DATA EXCERPT
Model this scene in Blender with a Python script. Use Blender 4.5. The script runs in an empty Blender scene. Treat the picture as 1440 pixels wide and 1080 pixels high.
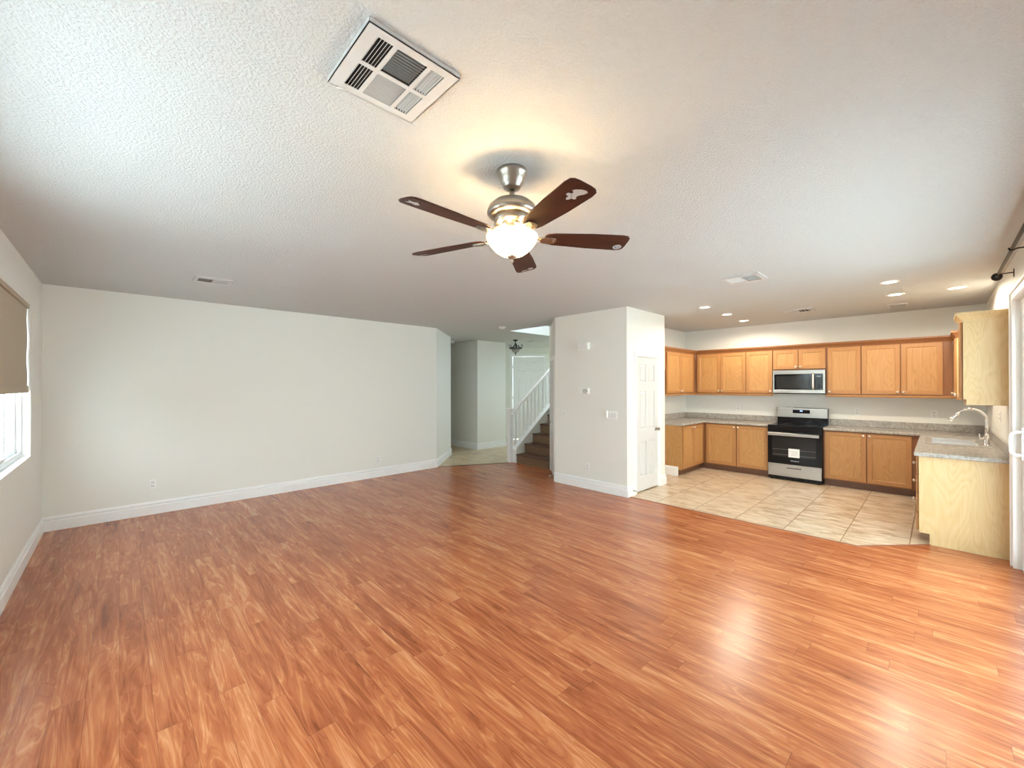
import bpy, bmesh, math, random
from mathutils import Matrix, Vector
random.seed(7)
SC = bpy.context.scene
COL = SC.collection
PI = math.pi
R = math.radians

# ------------------------------------------------------------------ camera, world, light, exposure
CAM_H = 1.6087
YAW = PI / 4 + 0.0207
cam_data = bpy.data.cameras.new('camera')
cam_data.sensor_fit = 'HORIZONTAL'
cam_data.sensor_width = 36.0
cam_data.lens = 574.914 / 1440 * 36.0
cam_data.clip_start = 0.02
camera = bpy.data.objects.new('camera', cam_data)
COL.objects.link(camera)
fwd = Vector((math.cos(YAW) * math.cos(0.0033), math.sin(YAW) * math.cos(0.0033), math.sin(0.0033)))
q = fwd.to_track_quat('-Z', 'Y').to_matrix().to_4x4()
camera.matrix_world = Matrix.Translation((0, 0, CAM_H)) @ q @ Matrix.Rotation(-0.0018, 4, 'Z')
SC.camera = camera

SKY = 10.5
world = bpy.data.worlds.new('daylight')
SC.world = world
world.use_nodes = True
wn = world.node_tree.nodes
bg = wn['Background']
bg.inputs['Color'].default_value = (0.78, 0.91, 1.0, 1)
bg.inputs['Strength'].default_value = SKY

sun_d = bpy.data.lights.new('sun', 'SUN')
sun_d.energy = 16.0
sun_d.angle = R(0.6)
sun_d.color = (0.86, 0.96, 1.0)
sun = bpy.data.objects.new('sun', sun_d)
COL.objects.link(sun)
sun.rotation_euler = Vector((-0.05, -0.10, -0.99)).to_track_quat('-Z', 'Y').to_euler()

def portal(name, loc, direction, sx, sy):
    d = bpy.data.lights.new(name, 'AREA')
    d.shape = 'RECTANGLE'
    d.size, d.size_y = sx, sy
    d.cycles.is_portal = True
    o = bpy.data.objects.new(name, d)
    COL.objects.link(o)
    o.location = loc
    o.rotation_euler = Vector(direction).to_track_quat('-Z', 'Y').to_euler()
    return o

portal('patio_door_portal', (3.87, -0.66, 1.18), (0, 1, 0), 3.5, 2.3)
portal('window_portal', (-0.80, 5.30, 1.665), (1, 0, 0), 1.5, 1.45)
portal('added_side_portal', (-0.80, 2.3, 1.54), (1, 0, 0), 2.2, 1.5)
portal('added_foyer_portal', (9.82, 7.0, 1.9), (-1, 0, 0), 1.3, 1.2)
portal('added_stair_portal', (5.70, 5.66, 3.95), (1, 0, 0), 0.9, 1.9)

SC.view_settings.view_transform = 'Standard'
SC.view_settings.look = 'None'
SC.view_settings.gamma = 1.0
SC.view_settings.use_curve_mapping = False
SC.view_settings.exposure = 0.20
SC.cycles.max_bounces = 10
SC.cycles.diffuse_bounces = 7
SC.cycles.sample_clamp_indirect = 0.0

# ------------------------------------------------------------------ room numbers (metres)
H = 2.74
XL, YF, XK, YR, YK = -0.62, 6.84, 8.74, -0.47, 3.74
XP, YP0, YP1, XP2 = 5.25, 3.09, 4.43, 6.42

# ------------------------------------------------------------------ materials
def mat(name, base=(0.8, 0.8, 0.8), rough=0.5, metal=0.0, spec=0.5, emit=None, estr=0.0):
    m = bpy.data.materials.new(name)
    m.use_nodes = True
    b = m.node_tree.nodes['Principled BSDF']
    b.inputs['Base Color'].default_value = (*base, 1)
    b.inputs['Roughness'].default_value = rough
    b.inputs['Metallic'].default_value = metal
    b.inputs['Specular IOR Level'].default_value = spec
    if emit:
        b.inputs['Emission Color'].default_value = (*emit, 1)
        b.inputs['Emission Strength'].default_value = estr
    return m

def nd(m, kind, **kw):
    n = m.node_tree.nodes.new(kind)
    for k, v in kw.items():
        if k.startswith('i_'):
            n.inputs[k[2:].replace('_', ' ')].default_value = v
        else:
            setattr(n, k, v)
    return n

def lk(m, a, ao, b, bi):
    m.node_tree.links.new(a.outputs[ao], b.inputs[bi])

def bsdf(m):
    return m.node_tree.nodes['Principled BSDF']

def ramp(m, stops):
    r = nd(m, 'ShaderNodeValToRGB')
    el = r.color_ramp.elements
    while len(el) < len(stops):
        el.new(0.5)
    for e, (p, c) in zip(el, stops):
        e.position = p
        e.color = (*c, 1)
    return r

def math_n(m, op, a=None, b=None):
    n = nd(m, 'ShaderNodeMath', operation=op)
    for i, v in enumerate((a, b)):
        if v is None:
            continue
        if isinstance(v, (int, float)):
            n.inputs[i].default_value = v
        else:
            m.node_tree.links.new(v, n.inputs[i])
    return n.outputs[0]

def bumpy(name, base, rough, scale, strength, dist, detail=2.0):
    m = mat(name, base, rough)
    tc = nd(m, 'ShaderNodeTexCoord')
    n = nd(m, 'ShaderNodeTexNoise', i_Scale=scale, i_Detail=detail, i_Roughness=0.55)
    lk(m, tc, 'Object', n, 'Vector')
    rp = ramp(m, [(0.38, (0, 0, 0)), (0.62, (1, 1, 1))])
    lk(m, n, 'Fac', rp, 'Fac')
    b = nd(m, 'ShaderNodeBump', i_Strength=strength, i_Distance=dist)
    lk(m, rp, 'Color', b, 'Height')
    lk(m, b, 'Normal', bsdf(m), 'Normal')
    return m

M = {}
M['wall'] = bumpy('wall_paint', (0.825, 0.82, 0.765), 0.55, 110, 0.12, 0.001)
M['ceil'] = bumpy('ceiling_texture_paint', (0.62, 0.635, 0.63), 0.7, 85, 0.8, 0.0035, 3.0)
M['trim'] = mat('white_gloss_trim', (0.90, 0.90, 0.89), 0.3)
M['door'] = mat('white_door_paint', (0.69, 0.69, 0.675), 0.35)
M['plate'] = mat('white_plastic', (0.88, 0.88, 0.86), 0.35)
M['ivory'] = mat('device_plastic', (0.78, 0.77, 0.73), 0.4)
M['register'] = mat('white_register_enamel', (0.66, 0.66, 0.65), 0.4)
M['slot'] = mat('dark_slot', (0.02, 0.02, 0.02), 0.6)
M['grey'] = mat('grey_plastic', (0.22, 0.22, 0.22), 0.5)
M['vinyl'] = mat('white_vinyl', (0.85, 0.86, 0.86), 0.35)
M['nickel'] = mat('brushed_nickel', (0.40, 0.365, 0.325), 0.3, 1.0)
M['knob'] = mat('satin_nickel_knob', (0.88, 0.85, 0.80), 0.3, 0.85)
M['chrome'] = mat('chrome', (0.86, 0.86, 0.86), 0.07, 1.0)
M['black'] = mat('black_enamel', (0.006, 0.006, 0.007), 0.16, spec=0.25)
M['blackglass'] = mat('black_glass', (0.008, 0.008, 0.009), 0.06, spec=0.22)
M['ovenwin'] = mat('oven_window', (0.024, 0.024, 0.024), 0.10, spec=0.25)
M['iron'] = mat('black_iron', (0.018, 0.016, 0.015), 0.45, 0.6)
M['bronze'] = mat('dark_bronze', (0.04, 0.028, 0.02), 0.4, 0.8)
M['paper'] = mat('white_paper', (0.88, 0.88, 0.87), 0.6)
M['ink'] = mat('grey_print', (0.25, 0.25, 0.25), 0.6)
M['led'] = mat('blue_display', (0.02, 0.03, 0.1), 0.3, emit=(0.25, 0.4, 1.0), estr=3.0)
M['silver'] = mat('silver_letters', (0.75, 0.75, 0.75), 0.3, 1.0)
M['sticker'] = mat('pale_grey_sticker', (0.55, 0.54, 0.53), 0.5)
M['stickerblue'] = mat('blue_sticker_print', (0.12, 0.16, 0.3), 0.5)
M['ductshade'] = mat('duct_shade_black', (0.03, 0.03, 0.03), 0.6)
M['galv'] = mat('galvanised_damper', (0.50, 0.53, 0.55), 0.35, 0.8)
M['strip'] = mat('reducer_strip', (0.30, 0.10, 0.05), 0.35)
M['stripd'] = mat('dark_threshold', (0.10, 0.045, 0.025), 0.4)
M['concrete'] = bumpy('patio_concrete', (0.60, 0.62, 0.62), 0.85, 12, 0.2, 0.004)
M['lawn'] = bumpy('lawn', (0.15, 0.17, 0.06), 0.9, 40, 0.5, 0.02)
M['stucco'] = bumpy('pale_stucco', (0.70, 0.68, 0.62), 0.85, 60, 0.3, 0.004)

M['addedwall'] = bumpy('added_wall_stucco', (0.76, 0.74, 0.70), 0.9, 30, 0.2, 0.004)

def steel():
    m = mat('stainless_steel', (0.42, 0.40, 0.37), 0.27, 1.0)
    tc = nd(m, 'ShaderNodeTexCoord')
    mp = nd(m, 'ShaderNodeMapping')
    mp.inputs['Scale'].default_value = (4, 4, 500)
    n = nd(m, 'ShaderNodeTexNoise', i_Scale=1.0, i_Detail=1.0)
    lk(m, tc, 'Object', mp, 'Vector'); lk(m, mp, 'Vector', n, 'Vector')
    r = nd(m, 'ShaderNodeMapRange')
    r.inputs['To Min'].default_value = 0.26
    r.inputs['To Max'].default_value = 0.32
    lk(m, n, 'Fac', r, 'Value'); lk(m, r, 'Result', bsdf(m), 'Roughness')
    return m
M['steel'] = steel()
M['sinksteel'] = mat('satin_sink_steel', (0.74, 0.73, 0.71), 0.33, 0.9)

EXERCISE
Take the lines from the start of the material to the line with "0), 0.9, 1.9)", both included, and transcribe them exactly without the pictures.

ANSWER
Model this scene in Blender with a Python script. Use Blender 4.5. The script runs in an empty Blender scene. Treat the picture as 1440 pixels wide and 1080 pixels high.
import bpy, bmesh, math, random
from mathutils import Matrix, Vector
random.seed(7)
SC = bpy.context.scene
COL = SC.collection
PI = math.pi
R = math.radians

# ------------------------------------------------------------------ camera, world, light, exposure
CAM_H = 1.6087
YAW = PI / 4 + 0.0207
cam_data = bpy.data.cameras.new('camera')
cam_data.sensor_fit = 'HORIZONTAL'
cam_data.sensor_width = 36.0
cam_data.lens = 574.914 / 1440 * 36.0
cam_data.clip_start = 0.02
camera = bpy.data.objects.new('camera', cam_data)
COL.objects.link(camera)
fwd = Vector((math.cos(YAW) * math.cos(0.0033), math.sin(YAW) * math.cos(0.0033), math.sin(0.0033)))
q = fwd.to_track_quat('-Z', 'Y').to_matrix().to_4x4()
camera.matrix_world = Matrix.Translation((0, 0, CAM_H)) @ q @ Matrix.Rotation(-0.0018, 4, 'Z')
SC.camera = camera

SKY = 10.5
world = bpy.data.worlds.new('daylight')
SC.world = world
world.use_nodes = True
wn = world.node_tree.nodes
bg = wn['Background']
bg.inputs['Color'].default_value = (0.78, 0.91, 1.0, 1)
bg.inputs['Strength'].default_value = SKY

sun_d = bpy.data.lights.new('sun', 'SUN')
sun_d.energy = 16.0
sun_d.angle = R(0.6)
sun_d.color = (0.86, 0.96, 1.0)
sun = bpy.data.objects.new('sun', sun_d)
COL.objects.link(sun)
sun.rotation_euler = Vector((-0.05, -0.10, -0.99)).to_track_quat('-Z', 'Y').to_euler()

def portal(name, loc, direction, sx, sy):
    d = bpy.data.lights.new(name, 'AREA')
    d.shape = 'RECTANGLE'
    d.size, d.size_y = sx, sy
    d.cycles.is_portal = True
    o = bpy.data.objects.new(name, d)
    COL.objects.link(o)
    o.location = loc
    o.rotation_euler = Vector(direction).to_track_quat('-Z', 'Y').to_euler()
    return o

portal('patio_door_portal', (3.87, -0.66, 1.18), (0, 1, 0), 3.5, 2.3)
portal('window_portal', (-0.80, 5.30, 1.665), (1, 0, 0), 1.5, 1.45)
portal('added_side_portal', (-0.80, 2.3, 1.54), (1, 0, 0), 2.2, 1.5)
portal('added_foyer_portal', (9.82, 7.0, 1.9), (-1, 0, 0), 1.3, 1.2)
portal('added_stair_portal', (5.70, 5.66, 3.95), (1, 0, 0), 0.9, 1.9)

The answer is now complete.